I asked my mother once, just after a post-college break-up, how she did it, how she managed to be and stay married, what her secret was. She smile at me and thought a while before answering. She told me that while she was sure that I expected her and wanted her to say it was all about their love for each other, that she couldn’t say it was that. What she did say was that while you can’t have it without love, in fact the reason why they kept their marriage alive was due to respect. Obviously, I’ve not forgotten that either.

They were (and are) so different, those two. He of the sea and the fields, of interest in all walks of life; her of tennis and art, volunteerism and social placing. Both valued education and both possessing business minds admired by others, both successful in their own right. Together they were partners. He saw her dreams and met them, she accommodated his.

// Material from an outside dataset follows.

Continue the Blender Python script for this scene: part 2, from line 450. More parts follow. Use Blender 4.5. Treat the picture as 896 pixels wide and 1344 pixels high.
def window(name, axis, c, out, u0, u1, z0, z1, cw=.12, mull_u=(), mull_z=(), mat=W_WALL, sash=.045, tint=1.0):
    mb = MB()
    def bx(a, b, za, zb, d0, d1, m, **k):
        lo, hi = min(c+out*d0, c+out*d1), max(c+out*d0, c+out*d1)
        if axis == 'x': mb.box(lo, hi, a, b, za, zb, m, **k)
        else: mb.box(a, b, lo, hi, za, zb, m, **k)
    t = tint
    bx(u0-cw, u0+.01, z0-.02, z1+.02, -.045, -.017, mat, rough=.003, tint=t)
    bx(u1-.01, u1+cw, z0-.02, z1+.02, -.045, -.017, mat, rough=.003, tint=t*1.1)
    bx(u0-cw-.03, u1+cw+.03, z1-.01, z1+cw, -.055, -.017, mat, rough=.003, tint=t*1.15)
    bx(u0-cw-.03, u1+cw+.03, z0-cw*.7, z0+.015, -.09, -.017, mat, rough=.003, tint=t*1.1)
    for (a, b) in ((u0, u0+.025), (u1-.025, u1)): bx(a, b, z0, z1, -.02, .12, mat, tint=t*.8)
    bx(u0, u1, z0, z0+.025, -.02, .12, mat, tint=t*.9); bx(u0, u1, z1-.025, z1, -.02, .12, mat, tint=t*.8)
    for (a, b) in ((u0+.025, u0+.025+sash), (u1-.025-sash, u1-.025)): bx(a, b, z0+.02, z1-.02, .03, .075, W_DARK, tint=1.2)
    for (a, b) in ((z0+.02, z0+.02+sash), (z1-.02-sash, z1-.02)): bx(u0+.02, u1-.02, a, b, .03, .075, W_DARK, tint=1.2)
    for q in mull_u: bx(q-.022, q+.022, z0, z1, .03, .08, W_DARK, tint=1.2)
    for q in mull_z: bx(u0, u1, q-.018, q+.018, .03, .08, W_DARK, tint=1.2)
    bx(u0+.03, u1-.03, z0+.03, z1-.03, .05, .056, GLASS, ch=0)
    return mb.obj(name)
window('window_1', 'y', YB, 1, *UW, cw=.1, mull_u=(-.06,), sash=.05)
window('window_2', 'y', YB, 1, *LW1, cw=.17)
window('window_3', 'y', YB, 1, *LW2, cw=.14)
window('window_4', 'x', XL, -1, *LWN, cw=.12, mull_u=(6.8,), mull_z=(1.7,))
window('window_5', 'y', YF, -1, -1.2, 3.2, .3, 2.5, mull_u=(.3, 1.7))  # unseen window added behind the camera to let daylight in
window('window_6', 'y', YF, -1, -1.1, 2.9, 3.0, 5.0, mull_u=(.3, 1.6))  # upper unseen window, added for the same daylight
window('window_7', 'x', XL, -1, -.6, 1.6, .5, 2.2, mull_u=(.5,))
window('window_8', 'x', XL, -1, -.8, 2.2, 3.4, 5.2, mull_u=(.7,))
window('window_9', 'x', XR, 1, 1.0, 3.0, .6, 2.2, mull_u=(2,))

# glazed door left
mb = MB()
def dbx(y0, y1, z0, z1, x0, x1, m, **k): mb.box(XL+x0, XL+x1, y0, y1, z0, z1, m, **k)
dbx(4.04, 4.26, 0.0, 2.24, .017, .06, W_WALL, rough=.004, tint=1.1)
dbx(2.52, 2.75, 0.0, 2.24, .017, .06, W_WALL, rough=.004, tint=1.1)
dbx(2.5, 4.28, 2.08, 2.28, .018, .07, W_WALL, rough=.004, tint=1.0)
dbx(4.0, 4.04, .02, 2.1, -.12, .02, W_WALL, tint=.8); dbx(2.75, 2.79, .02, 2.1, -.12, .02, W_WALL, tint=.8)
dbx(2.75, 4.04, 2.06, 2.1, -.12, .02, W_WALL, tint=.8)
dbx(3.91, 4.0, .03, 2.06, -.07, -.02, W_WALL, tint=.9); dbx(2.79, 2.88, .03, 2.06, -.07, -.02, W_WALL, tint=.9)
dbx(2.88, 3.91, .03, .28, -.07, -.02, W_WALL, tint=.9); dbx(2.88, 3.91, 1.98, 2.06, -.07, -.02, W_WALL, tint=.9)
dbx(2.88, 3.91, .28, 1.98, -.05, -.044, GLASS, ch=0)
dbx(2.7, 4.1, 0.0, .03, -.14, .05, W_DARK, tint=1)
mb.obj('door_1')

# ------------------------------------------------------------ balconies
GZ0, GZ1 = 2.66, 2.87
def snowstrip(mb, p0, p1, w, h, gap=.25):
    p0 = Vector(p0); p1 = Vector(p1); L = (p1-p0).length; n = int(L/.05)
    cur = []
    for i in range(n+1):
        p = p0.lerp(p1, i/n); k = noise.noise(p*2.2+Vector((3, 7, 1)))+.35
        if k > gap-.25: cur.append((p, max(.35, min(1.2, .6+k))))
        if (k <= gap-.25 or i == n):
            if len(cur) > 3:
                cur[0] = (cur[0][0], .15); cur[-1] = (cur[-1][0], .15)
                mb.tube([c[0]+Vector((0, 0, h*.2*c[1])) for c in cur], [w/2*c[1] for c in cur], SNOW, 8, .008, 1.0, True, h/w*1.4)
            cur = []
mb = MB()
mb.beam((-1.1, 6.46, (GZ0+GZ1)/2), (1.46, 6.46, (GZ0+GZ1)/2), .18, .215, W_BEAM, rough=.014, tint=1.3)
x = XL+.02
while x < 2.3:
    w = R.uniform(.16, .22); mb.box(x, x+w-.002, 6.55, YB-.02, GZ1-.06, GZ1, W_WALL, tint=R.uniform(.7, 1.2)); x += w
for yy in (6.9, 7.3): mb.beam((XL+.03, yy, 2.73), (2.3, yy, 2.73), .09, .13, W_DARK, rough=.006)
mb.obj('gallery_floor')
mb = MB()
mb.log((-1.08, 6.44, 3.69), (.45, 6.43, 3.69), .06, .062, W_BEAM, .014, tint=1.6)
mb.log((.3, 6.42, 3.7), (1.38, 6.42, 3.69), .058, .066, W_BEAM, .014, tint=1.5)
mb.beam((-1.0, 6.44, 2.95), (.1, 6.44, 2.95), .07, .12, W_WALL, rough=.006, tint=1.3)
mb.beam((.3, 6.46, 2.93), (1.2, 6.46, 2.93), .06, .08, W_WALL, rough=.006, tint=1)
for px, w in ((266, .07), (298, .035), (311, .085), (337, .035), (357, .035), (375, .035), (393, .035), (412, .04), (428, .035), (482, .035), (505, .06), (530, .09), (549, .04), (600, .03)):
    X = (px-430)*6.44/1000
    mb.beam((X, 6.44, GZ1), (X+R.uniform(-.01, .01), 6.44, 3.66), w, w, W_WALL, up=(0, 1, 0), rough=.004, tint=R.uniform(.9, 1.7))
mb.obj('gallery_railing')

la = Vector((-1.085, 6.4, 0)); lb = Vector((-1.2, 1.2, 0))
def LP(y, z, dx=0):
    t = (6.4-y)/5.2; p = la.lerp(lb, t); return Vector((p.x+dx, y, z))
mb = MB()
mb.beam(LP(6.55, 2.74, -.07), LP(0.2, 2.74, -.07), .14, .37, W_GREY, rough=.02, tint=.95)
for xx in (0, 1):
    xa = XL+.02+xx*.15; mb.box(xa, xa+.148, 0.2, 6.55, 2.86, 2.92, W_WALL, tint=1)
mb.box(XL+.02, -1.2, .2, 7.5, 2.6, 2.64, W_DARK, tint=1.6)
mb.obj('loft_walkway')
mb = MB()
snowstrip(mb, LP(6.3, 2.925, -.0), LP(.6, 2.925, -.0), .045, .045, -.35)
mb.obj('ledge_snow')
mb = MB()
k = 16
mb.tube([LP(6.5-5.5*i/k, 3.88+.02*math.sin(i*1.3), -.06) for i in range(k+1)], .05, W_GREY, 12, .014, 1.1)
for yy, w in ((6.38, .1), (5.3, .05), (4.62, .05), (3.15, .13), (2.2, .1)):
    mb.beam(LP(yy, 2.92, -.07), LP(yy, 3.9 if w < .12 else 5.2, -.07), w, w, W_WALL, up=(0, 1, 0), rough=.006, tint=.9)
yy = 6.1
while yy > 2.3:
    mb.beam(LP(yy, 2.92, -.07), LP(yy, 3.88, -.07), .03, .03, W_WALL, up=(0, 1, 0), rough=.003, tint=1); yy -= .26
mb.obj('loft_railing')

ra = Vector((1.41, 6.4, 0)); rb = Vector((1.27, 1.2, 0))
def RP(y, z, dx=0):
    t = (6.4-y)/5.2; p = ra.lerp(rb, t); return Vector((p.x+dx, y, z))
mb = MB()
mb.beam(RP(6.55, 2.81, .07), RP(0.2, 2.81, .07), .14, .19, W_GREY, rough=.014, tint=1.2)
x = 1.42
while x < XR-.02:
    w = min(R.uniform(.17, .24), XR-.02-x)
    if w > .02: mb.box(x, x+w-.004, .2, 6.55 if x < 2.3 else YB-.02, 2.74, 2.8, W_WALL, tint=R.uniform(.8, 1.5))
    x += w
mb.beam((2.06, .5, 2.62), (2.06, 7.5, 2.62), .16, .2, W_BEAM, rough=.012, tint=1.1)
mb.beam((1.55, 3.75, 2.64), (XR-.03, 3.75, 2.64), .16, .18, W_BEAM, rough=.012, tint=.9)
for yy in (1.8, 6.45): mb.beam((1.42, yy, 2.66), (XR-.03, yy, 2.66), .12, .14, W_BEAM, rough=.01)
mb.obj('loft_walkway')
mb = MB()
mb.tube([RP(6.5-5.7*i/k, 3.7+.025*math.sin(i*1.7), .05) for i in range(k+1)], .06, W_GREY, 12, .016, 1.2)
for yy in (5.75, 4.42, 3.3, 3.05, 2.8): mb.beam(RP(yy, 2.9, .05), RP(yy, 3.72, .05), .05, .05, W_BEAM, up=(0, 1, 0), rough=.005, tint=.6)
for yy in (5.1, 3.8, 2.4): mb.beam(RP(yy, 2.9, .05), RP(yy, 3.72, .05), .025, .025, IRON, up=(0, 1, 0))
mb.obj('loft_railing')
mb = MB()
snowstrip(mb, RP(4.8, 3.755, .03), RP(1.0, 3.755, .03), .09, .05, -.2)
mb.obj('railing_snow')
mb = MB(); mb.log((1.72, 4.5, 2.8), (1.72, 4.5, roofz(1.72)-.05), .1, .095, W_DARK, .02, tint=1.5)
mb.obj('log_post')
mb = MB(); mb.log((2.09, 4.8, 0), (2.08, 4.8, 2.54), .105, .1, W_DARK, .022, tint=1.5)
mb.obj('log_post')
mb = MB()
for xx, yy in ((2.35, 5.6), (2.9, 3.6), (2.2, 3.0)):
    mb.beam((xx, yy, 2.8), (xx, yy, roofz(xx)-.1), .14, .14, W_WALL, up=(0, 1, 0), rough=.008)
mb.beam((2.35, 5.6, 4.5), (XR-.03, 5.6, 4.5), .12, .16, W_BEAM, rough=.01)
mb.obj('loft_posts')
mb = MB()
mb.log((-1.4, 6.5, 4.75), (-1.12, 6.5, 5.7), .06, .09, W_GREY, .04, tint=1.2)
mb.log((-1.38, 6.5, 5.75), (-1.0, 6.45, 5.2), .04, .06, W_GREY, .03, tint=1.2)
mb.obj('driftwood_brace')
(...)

Great strength existed in their marriage. Agreements and sacrifices that I’m aware of, and many, many more that they kept to themselves. Theirs was a partnership indeed. He once told me that she was the greatest business asset he could have ever married. It wasn’t always great – not even near – or even always good. But it was theirs and theirs alone. They got married and they promised. And they kept their promises. He didn’t walk, neither did she. I’ve seen more than a few times when either could have and no one would have blamed them. I’ve seen times when their marriage was as fragile as a hummingbird’s wings – but I never doubted because beneath those wings was a structure of steel. I’ve witnessed the partnership tested but never the love or the vows.

Their marriage reached past space, past time, past existence. Which is why I’m thinking tonight, Happy Anniversary to the two people who made me different in an all too common world of divorce. And I say thank you for staying together when you didn’t have to, maybe even at times didn’t want to. But you did. And what a lesson that is.

On their anniversary, I always used to send them each a card and thank them. Today, she’ll get roses. Not for the 55th but for the 54 that went beforehand. Troubled times not forgotten, God blessed their union. And God blessed us, their children, by allowing us to witness such a pairing. We are cooking at their house this evening. We will all miss him tonight, but no one as much as she.

1 comment:

Anonymous said...

This passage brought tears to my eyes. You have celebrated the fusion of that which isn't perfect, but it makes perfect sense to those in it. I can only wish the same wisdom and understanding you have gotten from your parents.